Constant Modulus Algorithms Using Hyperbolic Givens Rotation

TL;DR

This paper introduces two new algorithms for blind source separation based on the constant modulus criterion, utilizing Givens and hyperbolic rotations, with the hyperbolic approach outperforming the Givens method especially for small sample sizes.

Contribution

The paper proposes a novel hyperbolic Givens rotation algorithm (HG-CMA) that improves separation performance over existing methods, especially in small sample scenarios.

Findings

HG-CMA outperforms G-CMA and ACMA in separation quality.

The hyperbolic rotation approach enhances performance for small sample sizes.
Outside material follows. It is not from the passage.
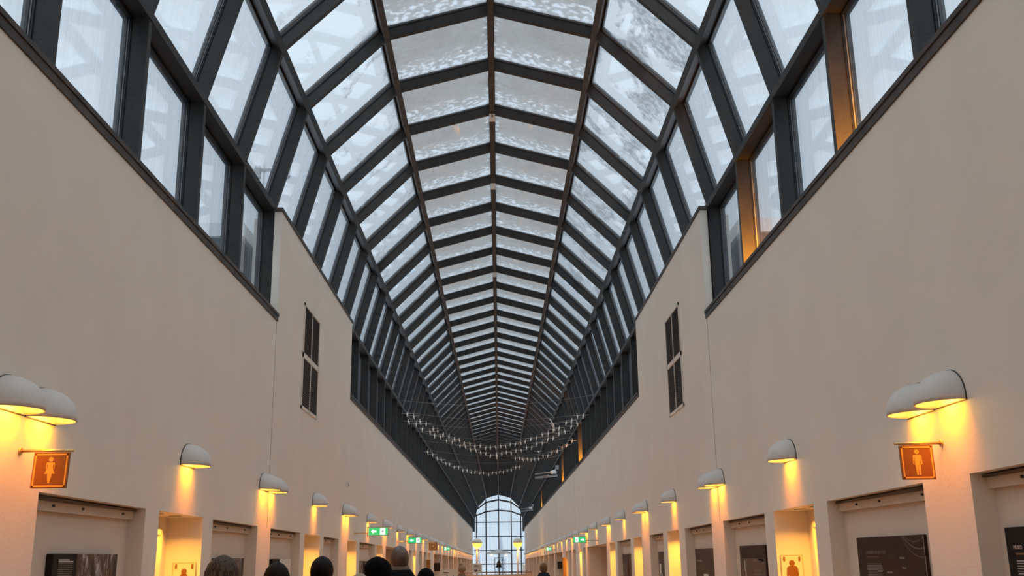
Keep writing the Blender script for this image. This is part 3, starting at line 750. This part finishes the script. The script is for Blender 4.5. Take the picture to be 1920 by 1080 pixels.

An efficient adaptive implementation of HG-CMA is developed.

Abstract

We propose two new algorithms to minimize the constant modulus (CM) criterion in the context of blind source separation. The first algorithm, referred to as Givens CMA (G-CMA) uses unitary Givens rotations and proceeds in two stages: prewhitening step, which reduces the channel matrix to a unitary one followed by a separation step where the resulting unitary matrix is computed using Givens rotations by minimizing the CM criterion. However, for small sample sizes, the prewhitening does not make the channel matrix close enough to unitary and hence applying Givens rotations alone does not provide satisfactory performance. To remediate to this problem, we propose to use non-unitary Shear (Hyperbolic) rotations in conjunction with Givens rotations. This second algorithm referred to as Hyperbolic G-CMA (HG-CMA) is shown to outperform the G-CMA as well as the Analytical CMA (ACMA) in terms of separation quality. The last part of this paper is dedicated to an efficient adaptive implementation of the HG-CMA and to performance assessment through numerical experiments.